Issue (ii): Whether the levy of infrastructure development charges was justified on the principle of quid pro quo.
Analysis: A fee must bear a fair correspondence to the services rendered, though not mathematical exactitude. The material before the authorities did not disclose the basis for fixing the rate or the correlation between the amount collected and the services to be provided for water supply and sewerage infrastructure. In the absence of supporting material, the challenge to the levy could not be finally rejected, and the matter required reconsideration with an opportunity to place justification on record.
Conclusion: The issue of validity of the levy on the principle of quid pro quo was left open for fresh consideration on remand.

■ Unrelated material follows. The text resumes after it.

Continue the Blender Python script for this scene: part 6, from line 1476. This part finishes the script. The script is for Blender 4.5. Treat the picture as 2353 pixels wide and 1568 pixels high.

Final Conclusion: The administrative mode of collection was sustained, but the challenge to the levy itself required reconsideration for want of material establishing the necessary correlation between the charge and the service.
Ratio Decidendi: A statutory fee must rest on a demonstrable fair correlation between the levy and the service rendered, and a collection mechanism that merely channels an already fixed charge may be treated as procedural rather than as an invalid delegation of power.